Kalabalık Yalnızlıklar

Abone Ol

Tongaya düştüğümüz yer dışımızda gelişen olayların ortasında kaldığımız anlar oluyor. Olup bitenlerle alakamız olmadığı halde onlarla mücadele etmek zorunda kalıyoruz. İşte bu bizi çok yoruyor. Ama bu mücadele tecrübe dediğimiz şeyin asıl yapı taşını oluşturuyor. Her yeni savaş, yeni bir rütbe aslında. Yanlızca adı konmamış oluyor. Sadece siz biliyor siz taşıyorsunuz. Diğerleri tarafından hiç bir değeri ve anlamı olmayan bu tecrübe rütbesi, kendi içimizde bizi biz yapan değer yargılarımızı oluşturuyor. Adımız anıldığında hakkımızda konuşulanlarda işte bunlar aslında. Bizim için iyi adamdır diyenler bilmiyor nasıl iyi olduğumuzu. Yada kötü bilenler bizi kötü yapan tecrübelerimizi edinmek için çektiklerimizi anlayamıyor. Onlara sadece son tahlilde iyi yada kötü manalarında isim koymak kalıyor. Ve bunu çok acımasızca yapabiliyorlar.

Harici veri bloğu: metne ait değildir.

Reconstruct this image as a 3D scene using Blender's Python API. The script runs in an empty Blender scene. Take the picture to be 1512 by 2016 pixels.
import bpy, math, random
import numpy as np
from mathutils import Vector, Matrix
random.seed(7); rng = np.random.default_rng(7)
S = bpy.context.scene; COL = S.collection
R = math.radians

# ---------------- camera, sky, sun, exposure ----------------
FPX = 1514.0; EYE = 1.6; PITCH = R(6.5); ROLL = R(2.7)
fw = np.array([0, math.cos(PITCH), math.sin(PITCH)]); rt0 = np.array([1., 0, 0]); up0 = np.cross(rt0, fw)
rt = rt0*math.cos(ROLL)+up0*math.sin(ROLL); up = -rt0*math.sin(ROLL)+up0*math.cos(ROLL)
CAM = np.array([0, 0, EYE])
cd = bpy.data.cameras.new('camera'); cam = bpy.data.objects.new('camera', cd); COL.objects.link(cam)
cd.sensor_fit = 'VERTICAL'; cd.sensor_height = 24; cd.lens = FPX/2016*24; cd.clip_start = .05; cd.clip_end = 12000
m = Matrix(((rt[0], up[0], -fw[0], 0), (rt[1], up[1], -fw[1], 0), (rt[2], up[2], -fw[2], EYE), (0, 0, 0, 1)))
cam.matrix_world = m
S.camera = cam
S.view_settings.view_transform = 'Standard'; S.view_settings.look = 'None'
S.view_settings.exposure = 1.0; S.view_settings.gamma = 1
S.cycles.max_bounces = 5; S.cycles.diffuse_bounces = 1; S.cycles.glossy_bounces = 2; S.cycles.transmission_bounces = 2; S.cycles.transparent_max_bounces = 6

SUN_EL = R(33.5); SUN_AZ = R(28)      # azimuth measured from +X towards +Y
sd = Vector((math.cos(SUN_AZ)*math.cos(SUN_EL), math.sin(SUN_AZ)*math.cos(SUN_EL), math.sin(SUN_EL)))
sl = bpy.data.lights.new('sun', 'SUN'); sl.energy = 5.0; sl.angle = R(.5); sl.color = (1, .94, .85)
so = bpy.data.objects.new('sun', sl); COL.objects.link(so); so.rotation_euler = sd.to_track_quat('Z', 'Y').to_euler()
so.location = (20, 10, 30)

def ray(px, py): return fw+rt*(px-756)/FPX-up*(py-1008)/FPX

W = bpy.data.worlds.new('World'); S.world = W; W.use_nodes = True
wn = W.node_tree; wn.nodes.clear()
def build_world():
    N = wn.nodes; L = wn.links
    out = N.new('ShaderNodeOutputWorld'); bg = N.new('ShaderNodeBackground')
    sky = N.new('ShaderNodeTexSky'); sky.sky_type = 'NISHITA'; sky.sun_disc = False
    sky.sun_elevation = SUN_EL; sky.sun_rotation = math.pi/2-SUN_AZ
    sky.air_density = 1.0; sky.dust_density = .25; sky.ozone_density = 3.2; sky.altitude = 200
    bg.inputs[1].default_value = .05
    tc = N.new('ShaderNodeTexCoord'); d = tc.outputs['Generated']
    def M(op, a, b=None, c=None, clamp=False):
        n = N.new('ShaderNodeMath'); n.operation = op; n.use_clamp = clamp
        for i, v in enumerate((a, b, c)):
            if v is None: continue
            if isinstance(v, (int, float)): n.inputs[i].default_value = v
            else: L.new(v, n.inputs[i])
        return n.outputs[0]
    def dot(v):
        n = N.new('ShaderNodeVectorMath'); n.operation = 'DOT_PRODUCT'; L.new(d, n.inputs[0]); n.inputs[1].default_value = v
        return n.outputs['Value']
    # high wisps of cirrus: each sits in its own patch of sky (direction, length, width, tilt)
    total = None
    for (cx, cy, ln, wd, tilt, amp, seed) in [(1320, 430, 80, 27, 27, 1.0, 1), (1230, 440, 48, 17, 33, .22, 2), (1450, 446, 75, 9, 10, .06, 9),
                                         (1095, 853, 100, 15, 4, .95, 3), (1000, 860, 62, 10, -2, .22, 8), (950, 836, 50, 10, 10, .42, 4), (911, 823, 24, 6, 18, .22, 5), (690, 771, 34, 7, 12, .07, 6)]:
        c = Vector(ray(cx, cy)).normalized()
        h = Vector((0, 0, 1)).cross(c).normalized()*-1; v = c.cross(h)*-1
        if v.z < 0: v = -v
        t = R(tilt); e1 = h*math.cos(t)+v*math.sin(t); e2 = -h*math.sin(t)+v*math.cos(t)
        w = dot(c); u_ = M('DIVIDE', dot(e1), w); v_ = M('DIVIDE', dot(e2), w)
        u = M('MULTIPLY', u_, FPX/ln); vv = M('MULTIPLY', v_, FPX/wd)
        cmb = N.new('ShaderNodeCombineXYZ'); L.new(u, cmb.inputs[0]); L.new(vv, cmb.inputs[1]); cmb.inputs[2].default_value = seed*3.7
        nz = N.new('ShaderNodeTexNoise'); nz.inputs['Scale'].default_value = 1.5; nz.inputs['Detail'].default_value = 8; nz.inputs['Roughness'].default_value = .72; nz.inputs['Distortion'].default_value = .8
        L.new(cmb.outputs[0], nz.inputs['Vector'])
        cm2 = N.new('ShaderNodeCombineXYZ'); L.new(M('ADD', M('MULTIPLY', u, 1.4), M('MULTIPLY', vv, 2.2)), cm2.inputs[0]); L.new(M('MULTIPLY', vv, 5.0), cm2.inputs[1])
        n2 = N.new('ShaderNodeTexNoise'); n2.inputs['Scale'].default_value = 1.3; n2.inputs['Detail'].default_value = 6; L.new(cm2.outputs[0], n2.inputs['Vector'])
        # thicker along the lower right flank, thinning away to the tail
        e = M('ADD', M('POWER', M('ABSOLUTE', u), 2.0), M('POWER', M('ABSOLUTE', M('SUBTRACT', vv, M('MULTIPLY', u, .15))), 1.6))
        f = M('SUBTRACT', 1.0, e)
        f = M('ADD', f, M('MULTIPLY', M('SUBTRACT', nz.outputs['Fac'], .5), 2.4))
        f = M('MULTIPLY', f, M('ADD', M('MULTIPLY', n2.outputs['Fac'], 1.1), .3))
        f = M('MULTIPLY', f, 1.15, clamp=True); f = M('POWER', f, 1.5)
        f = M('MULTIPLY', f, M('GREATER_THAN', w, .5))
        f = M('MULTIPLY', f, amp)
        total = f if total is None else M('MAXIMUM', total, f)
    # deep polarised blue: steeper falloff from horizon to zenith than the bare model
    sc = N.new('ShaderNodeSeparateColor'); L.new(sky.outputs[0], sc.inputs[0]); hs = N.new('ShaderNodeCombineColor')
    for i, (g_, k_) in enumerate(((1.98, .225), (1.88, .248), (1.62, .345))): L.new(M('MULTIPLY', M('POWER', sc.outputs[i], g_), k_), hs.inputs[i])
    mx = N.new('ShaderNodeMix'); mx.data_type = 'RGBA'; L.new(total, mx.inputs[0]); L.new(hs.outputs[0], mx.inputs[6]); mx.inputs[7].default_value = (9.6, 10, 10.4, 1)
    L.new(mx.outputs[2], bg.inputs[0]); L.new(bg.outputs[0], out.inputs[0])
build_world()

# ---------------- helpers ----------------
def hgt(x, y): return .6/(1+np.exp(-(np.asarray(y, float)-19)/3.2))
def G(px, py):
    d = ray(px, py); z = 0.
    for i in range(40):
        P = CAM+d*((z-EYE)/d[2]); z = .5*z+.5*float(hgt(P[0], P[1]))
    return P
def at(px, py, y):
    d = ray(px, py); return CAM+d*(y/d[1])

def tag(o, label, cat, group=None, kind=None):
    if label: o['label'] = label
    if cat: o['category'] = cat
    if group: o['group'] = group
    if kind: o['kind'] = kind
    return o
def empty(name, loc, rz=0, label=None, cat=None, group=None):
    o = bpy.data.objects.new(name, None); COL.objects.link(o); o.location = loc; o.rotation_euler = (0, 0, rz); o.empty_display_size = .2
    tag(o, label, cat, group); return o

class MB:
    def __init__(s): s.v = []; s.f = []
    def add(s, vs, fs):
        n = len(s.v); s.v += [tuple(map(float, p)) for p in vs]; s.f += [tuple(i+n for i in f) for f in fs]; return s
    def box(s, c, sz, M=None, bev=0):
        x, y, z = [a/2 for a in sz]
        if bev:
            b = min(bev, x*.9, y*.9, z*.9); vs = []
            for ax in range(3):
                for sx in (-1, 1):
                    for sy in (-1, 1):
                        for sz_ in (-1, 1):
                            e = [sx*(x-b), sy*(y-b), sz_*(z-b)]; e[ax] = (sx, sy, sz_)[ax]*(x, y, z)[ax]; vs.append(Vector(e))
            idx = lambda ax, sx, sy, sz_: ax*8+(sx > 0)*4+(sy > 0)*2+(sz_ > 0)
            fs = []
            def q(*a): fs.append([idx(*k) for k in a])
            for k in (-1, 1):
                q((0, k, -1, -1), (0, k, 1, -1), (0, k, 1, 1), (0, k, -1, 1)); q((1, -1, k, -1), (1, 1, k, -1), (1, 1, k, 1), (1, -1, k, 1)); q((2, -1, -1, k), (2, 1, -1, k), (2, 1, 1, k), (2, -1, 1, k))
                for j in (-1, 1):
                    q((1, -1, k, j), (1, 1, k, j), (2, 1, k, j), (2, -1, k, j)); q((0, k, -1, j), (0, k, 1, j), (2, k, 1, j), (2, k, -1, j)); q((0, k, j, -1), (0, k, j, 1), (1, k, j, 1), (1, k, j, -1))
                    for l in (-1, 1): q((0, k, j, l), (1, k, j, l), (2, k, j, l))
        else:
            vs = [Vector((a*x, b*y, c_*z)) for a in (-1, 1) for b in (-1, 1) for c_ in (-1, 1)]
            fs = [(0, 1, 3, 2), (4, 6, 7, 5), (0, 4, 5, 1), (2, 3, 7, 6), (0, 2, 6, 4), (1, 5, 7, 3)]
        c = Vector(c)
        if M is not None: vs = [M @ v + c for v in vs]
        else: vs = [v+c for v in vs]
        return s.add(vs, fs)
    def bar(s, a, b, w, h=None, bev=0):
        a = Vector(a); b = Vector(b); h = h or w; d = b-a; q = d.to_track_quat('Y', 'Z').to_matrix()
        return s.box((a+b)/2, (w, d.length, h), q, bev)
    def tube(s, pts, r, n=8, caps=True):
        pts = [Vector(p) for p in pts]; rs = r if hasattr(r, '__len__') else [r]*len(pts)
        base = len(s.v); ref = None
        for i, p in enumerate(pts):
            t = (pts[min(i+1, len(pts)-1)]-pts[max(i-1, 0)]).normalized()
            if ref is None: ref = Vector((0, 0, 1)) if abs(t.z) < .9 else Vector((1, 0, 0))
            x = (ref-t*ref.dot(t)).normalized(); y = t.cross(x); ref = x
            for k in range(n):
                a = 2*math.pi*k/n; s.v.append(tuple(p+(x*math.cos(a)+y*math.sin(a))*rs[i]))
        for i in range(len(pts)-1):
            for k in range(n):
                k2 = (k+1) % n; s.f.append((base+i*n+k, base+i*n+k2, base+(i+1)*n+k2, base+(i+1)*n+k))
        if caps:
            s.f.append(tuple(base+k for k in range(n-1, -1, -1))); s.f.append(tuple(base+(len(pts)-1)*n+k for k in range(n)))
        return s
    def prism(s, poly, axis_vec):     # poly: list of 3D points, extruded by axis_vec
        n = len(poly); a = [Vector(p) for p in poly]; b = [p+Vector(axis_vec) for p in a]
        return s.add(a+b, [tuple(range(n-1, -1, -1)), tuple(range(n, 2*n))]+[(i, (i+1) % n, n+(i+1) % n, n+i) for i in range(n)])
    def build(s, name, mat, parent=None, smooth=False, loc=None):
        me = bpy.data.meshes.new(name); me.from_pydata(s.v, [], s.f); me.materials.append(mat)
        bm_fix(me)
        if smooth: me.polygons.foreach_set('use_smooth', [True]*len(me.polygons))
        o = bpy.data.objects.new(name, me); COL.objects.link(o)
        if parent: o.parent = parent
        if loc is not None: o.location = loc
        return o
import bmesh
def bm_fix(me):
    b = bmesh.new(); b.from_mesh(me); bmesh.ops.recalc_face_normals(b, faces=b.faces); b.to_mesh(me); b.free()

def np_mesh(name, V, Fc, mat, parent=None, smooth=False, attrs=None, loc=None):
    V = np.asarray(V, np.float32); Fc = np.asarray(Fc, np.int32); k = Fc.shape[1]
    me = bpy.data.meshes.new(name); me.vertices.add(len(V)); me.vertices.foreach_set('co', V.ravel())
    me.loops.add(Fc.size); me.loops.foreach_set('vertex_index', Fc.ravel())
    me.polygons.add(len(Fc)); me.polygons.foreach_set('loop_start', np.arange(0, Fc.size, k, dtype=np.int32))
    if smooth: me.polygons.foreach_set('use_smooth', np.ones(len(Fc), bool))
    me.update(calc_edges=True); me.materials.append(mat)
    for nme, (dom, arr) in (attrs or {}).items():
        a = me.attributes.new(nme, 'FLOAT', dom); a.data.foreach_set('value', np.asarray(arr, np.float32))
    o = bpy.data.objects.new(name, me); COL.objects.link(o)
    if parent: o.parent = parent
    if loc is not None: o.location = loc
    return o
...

Olay odur ki bizim kim olduğumuz kadar, bizi kimlerin böyle yaptığı umursanmıyor kendimiz dışında kimse tarafından. İşte bu sebeple insan aslında yapayalnız büyüyor, tek başına birey oluyor. Kalabalıklar içinde toplumca yaşıyor gibi yapıyoruz, aslında yapayalnız doğup yapayalnız ölüyoruz. Arkamızda bize taktıkları isme ortak olan kimse kalmıyor. Onlarda aslında bizimle ölüp gidiyor.